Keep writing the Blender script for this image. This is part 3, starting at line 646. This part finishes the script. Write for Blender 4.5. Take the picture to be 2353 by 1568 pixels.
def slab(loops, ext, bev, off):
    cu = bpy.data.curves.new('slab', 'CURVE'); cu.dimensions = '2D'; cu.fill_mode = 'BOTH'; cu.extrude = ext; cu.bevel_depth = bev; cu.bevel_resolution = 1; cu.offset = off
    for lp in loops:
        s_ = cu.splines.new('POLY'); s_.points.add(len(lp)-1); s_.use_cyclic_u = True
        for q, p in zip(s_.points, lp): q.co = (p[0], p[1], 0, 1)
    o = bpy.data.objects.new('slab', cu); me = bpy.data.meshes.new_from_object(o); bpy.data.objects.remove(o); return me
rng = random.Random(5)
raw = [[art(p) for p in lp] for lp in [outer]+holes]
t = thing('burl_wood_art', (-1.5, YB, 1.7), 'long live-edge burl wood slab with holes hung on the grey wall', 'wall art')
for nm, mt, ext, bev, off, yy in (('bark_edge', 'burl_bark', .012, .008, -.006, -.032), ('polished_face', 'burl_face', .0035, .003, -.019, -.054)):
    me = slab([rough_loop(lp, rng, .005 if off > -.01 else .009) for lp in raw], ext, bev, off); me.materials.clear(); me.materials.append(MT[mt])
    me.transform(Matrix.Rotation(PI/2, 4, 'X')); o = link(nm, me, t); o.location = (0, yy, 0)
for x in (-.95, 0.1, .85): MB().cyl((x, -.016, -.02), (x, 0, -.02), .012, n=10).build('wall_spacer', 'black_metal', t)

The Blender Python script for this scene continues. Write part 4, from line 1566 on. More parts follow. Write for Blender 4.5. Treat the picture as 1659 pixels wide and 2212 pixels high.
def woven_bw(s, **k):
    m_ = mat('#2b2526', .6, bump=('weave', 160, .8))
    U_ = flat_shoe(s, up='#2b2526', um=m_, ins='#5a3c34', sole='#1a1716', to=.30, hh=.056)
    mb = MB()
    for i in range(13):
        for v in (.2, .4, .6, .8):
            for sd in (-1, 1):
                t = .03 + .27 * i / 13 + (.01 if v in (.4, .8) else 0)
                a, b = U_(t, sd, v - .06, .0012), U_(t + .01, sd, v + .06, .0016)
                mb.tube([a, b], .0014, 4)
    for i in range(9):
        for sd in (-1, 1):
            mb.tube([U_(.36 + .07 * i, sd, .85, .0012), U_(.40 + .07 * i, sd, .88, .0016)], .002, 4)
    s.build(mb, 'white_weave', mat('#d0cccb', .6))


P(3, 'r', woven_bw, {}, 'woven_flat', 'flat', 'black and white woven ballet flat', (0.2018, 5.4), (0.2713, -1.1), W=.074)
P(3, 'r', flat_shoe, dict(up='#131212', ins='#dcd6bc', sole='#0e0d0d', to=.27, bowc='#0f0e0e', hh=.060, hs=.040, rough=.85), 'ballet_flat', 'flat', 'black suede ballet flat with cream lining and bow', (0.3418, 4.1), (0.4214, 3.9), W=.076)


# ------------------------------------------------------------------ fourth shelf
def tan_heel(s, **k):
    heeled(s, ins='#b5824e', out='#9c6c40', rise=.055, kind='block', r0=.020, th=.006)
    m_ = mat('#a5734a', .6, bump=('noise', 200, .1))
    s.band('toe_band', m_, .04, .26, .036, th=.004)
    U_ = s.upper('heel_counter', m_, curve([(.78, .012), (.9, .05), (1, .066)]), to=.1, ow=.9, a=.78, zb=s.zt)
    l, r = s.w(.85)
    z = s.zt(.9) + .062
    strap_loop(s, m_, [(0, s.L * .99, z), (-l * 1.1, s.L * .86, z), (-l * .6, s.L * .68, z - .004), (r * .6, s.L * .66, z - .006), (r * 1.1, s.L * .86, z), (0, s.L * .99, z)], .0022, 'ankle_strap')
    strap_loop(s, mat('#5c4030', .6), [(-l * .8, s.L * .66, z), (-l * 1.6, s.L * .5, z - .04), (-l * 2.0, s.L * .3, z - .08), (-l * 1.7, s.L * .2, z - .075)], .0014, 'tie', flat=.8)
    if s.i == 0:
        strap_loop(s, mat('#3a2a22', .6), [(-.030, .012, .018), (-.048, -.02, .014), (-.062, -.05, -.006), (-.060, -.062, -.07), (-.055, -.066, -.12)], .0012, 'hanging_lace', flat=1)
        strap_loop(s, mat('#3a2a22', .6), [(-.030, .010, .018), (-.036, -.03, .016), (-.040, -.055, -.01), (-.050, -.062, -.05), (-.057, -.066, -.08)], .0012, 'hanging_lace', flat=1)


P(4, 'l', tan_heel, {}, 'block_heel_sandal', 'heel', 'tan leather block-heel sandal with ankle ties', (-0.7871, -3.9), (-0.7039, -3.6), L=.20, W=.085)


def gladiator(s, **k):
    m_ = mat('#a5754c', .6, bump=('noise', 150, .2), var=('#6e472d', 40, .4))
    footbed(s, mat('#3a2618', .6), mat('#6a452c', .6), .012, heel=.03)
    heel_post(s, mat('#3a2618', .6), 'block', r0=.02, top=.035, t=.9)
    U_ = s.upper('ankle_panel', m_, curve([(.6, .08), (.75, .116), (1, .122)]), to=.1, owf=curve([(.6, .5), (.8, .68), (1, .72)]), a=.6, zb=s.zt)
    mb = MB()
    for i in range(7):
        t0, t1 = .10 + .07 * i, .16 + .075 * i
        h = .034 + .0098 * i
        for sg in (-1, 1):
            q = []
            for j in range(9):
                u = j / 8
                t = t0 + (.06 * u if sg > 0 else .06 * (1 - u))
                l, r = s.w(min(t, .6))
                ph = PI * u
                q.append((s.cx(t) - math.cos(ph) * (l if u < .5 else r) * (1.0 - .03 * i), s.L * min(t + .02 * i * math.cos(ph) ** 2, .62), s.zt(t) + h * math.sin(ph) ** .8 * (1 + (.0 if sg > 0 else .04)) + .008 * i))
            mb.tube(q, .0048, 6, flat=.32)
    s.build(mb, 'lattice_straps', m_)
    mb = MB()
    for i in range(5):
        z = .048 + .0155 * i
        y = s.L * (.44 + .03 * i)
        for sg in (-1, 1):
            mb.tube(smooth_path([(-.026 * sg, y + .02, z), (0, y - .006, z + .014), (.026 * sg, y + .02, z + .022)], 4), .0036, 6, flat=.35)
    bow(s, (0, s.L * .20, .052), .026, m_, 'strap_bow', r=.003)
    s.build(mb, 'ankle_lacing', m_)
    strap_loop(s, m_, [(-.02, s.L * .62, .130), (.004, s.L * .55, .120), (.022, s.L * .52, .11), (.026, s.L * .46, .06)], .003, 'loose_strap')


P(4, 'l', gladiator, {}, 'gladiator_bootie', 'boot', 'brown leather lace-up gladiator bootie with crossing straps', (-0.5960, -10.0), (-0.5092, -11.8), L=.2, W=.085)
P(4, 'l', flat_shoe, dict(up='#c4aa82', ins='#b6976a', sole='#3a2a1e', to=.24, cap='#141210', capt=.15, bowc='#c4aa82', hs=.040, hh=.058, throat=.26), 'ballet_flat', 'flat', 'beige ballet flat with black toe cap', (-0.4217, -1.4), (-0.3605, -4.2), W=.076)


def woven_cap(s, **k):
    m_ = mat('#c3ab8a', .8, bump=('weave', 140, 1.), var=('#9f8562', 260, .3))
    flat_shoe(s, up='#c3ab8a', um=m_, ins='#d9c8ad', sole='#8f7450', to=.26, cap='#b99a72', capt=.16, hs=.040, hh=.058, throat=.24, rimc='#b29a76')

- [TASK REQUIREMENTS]
Restate each record word for word.

- [FULL SOLUTION]
Keep writing the Blender script for this image. This is part 3, starting at line 646. This part finishes the script. Write for Blender 4.5. Take the picture to be 2353 by 1568 pixels.
def slab(loops, ext, bev, off):
    cu = bpy.data.curves.new('slab', 'CURVE'); cu.dimensions = '2D'; cu.fill_mode = 'BOTH'; cu.extrude = ext; cu.bevel_depth = bev; cu.bevel_resolution = 1; cu.offset = off
    for lp in loops:
        s_ = cu.splines.new('POLY'); s_.points.add(len(lp)-1); s_.use_cyclic_u = True
        for q, p in zip(s_.points, lp): q.co = (p[0], p[1], 0, 1)
    o = bpy.data.objects.new('slab', cu); me = bpy.data.meshes.new_from_object(o); bpy.data.objects.remove(o); return me
rng = random.Random(5)
raw = [[art(p) for p in lp] for lp in [outer]+holes]
t = thing('burl_wood_art', (-1.5, YB, 1.7), 'long live-edge burl wood slab with holes hung on the grey wall', 'wall art')
for nm, mt, ext, bev, off, yy in (('bark_edge', 'burl_bark', .012, .008, -.006, -.032), ('polished_face', 'burl_face', .0035, .003, -.019, -.054)):
    me = slab([rough_loop(lp, rng, .005 if off > -.01 else .009) for lp in raw], ext, bev, off); me.materials.clear(); me.materials.append(MT[mt])
    me.transform(Matrix.Rotation(PI/2, 4, 'X')); o = link(nm, me, t); o.location = (0, yy, 0)
for x in (-.95, 0.1, .85): MB().cyl((x, -.016, -.02), (x, 0, -.02), .012, n=10).build('wall_spacer', 'black_metal', t)

The Blender Python script for this scene continues. Write part 4, from line 1566 on. More parts follow. Write for Blender 4.5. Treat the picture as 1659 pixels wide and 2212 pixels high.
def woven_bw(s, **k):
    m_ = mat('#2b2526', .6, bump=('weave', 160, .8))
    U_ = flat_shoe(s, up='#2b2526', um=m_, ins='#5a3c34', sole='#1a1716', to=.30, hh=.056)
    mb = MB()
    for i in range(13):
        for v in (.2, .4, .6, .8):
            for sd in (-1, 1):
                t = .03 + .27 * i / 13 + (.01 if v in (.4, .8) else 0)
                a, b = U_(t, sd, v - .06, .0012), U_(t + .01, sd, v + .06, .0016)
                mb.tube([a, b], .0014, 4)
    for i in range(9):
        for sd in (-1, 1):
            mb.tube([U_(.36 + .07 * i, sd, .85, .0012), U_(.40 + .07 * i, sd, .88, .0016)], .002, 4)
    s.build(mb, 'white_weave', mat('#d0cccb', .6))


P(3, 'r', woven_bw, {}, 'woven_flat', 'flat', 'black and white woven ballet flat', (0.2018, 5.4), (0.2713, -1.1), W=.074)
P(3, 'r', flat_shoe, dict(up='#131212', ins='#dcd6bc', sole='#0e0d0d', to=.27, bowc='#0f0e0e', hh=.060, hs=.040, rough=.85), 'ballet_flat', 'flat', 'black suede ballet flat with cream lining and bow', (0.3418, 4.1), (0.4214, 3.9), W=.076)


# ------------------------------------------------------------------ fourth shelf
def tan_heel(s, **k):
    heeled(s, ins='#b5824e', out='#9c6c40', rise=.055, kind='block', r0=.020, th=.006)
    m_ = mat('#a5734a', .6, bump=('noise', 200, .1))
    s.band('toe_band', m_, .04, .26, .036, th=.004)
    U_ = s.upper('heel_counter', m_, curve([(.78, .012), (.9, .05), (1, .066)]), to=.1, ow=.9, a=.78, zb=s.zt)
    l, r = s.w(.85)
    z = s.zt(.9) + .062
    strap_loop(s, m_, [(0, s.L * .99, z), (-l * 1.1, s.L * .86, z), (-l * .6, s.L * .68, z - .004), (r * .6, s.L * .66, z - .006), (r * 1.1, s.L * .86, z), (0, s.L * .99, z)], .0022, 'ankle_strap')
    strap_loop(s, mat('#5c4030', .6), [(-l * .8, s.L * .66, z), (-l * 1.6, s.L * .5, z - .04), (-l * 2.0, s.L * .3, z - .08), (-l * 1.7, s.L * .2, z - .075)], .0014, 'tie', flat=.8)
    if s.i == 0:
        strap_loop(s, mat('#3a2a22', .6), [(-.030, .012, .018), (-.048, -.02, .014), (-.062, -.05, -.006), (-.060, -.062, -.07), (-.055, -.066, -.12)], .0012, 'hanging_lace', flat=1)
        strap_loop(s, mat('#3a2a22', .6), [(-.030, .010, .018), (-.036, -.03, .016), (-.040, -.055, -.01), (-.050, -.062, -.05), (-.057, -.066, -.08)], .0012, 'hanging_lace', flat=1)


P(4, 'l', tan_heel, {}, 'block_heel_sandal', 'heel', 'tan leather block-heel sandal with ankle ties', (-0.7871, -3.9), (-0.7039, -3.6), L=.20, W=.085)


def gladiator(s, **k):
    m_ = mat('#a5754c', .6, bump=('noise', 150, .2), var=('#6e472d', 40, .4))
    footbed(s, mat('#3a2618', .6), mat('#6a452c', .6), .012, heel=.03)
    heel_post(s, mat('#3a2618', .6), 'block', r0=.02, top=.035, t=.9)
    U_ = s.upper('ankle_panel', m_, curve([(.6, .08), (.75, .116), (1, .122)]), to=.1, owf=curve([(.6, .5), (.8, .68), (1, .72)]), a=.6, zb=s.zt)
    mb = MB()
    for i in range(7):
        t0, t1 = .10 + .07 * i, .16 + .075 * i
        h = .034 + .0098 * i
        for sg in (-1, 1):
            q = []
            for j in range(9):
                u = j / 8
                t = t0 + (.06 * u if sg > 0 else .06 * (1 - u))
                l, r = s.w(min(t, .6))
                ph = PI * u
                q.append((s.cx(t) - math.cos(ph) * (l if u < .5 else r) * (1.0 - .03 * i), s.L * min(t + .02 * i * math.cos(ph) ** 2, .62), s.zt(t) + h * math.sin(ph) ** .8 * (1 + (.0 if sg > 0 else .04)) + .008 * i))
            mb.tube(q, .0048, 6, flat=.32)
    s.build(mb, 'lattice_straps', m_)
    mb = MB()
    for i in range(5):
        z = .048 + .0155 * i
        y = s.L * (.44 + .03 * i)
        for sg in (-1, 1):
            mb.tube(smooth_path([(-.026 * sg, y + .02, z), (0, y - .006, z + .014), (.026 * sg, y + .02, z + .022)], 4), .0036, 6, flat=.35)
    bow(s, (0, s.L * .20, .052), .026, m_, 'strap_bow', r=.003)
    s.build(mb, 'ankle_lacing', m_)
    strap_loop(s, m_, [(-.02, s.L * .62, .130), (.004, s.L * .55, .120), (.022, s.L * .52, .11), (.026, s.L * .46, .06)], .003, 'loose_strap')


P(4, 'l', gladiator, {}, 'gladiator_bootie', 'boot', 'brown leather lace-up gladiator bootie with crossing straps', (-0.5960, -10.0), (-0.5092, -11.8), L=.2, W=.085)
P(4, 'l', flat_shoe, dict(up='#c4aa82', ins='#b6976a', sole='#3a2a1e', to=.24, cap='#141210', capt=.15, bowc='#c4aa82', hs=.040, hh=.058, throat=.26), 'ballet_flat', 'flat', 'beige ballet flat with black toe cap', (-0.4217, -1.4), (-0.3605, -4.2), W=.076)


def woven_cap(s, **k):
    m_ = mat('#c3ab8a', .8, bump=('weave', 140, 1.), var=('#9f8562', 260, .3))
    flat_shoe(s, up='#c3ab8a', um=m_, ins='#d9c8ad', sole='#8f7450', to=.26, cap='#b99a72', capt=.16, hs=.040, hh=.058, throat=.24, rimc='#b29a76')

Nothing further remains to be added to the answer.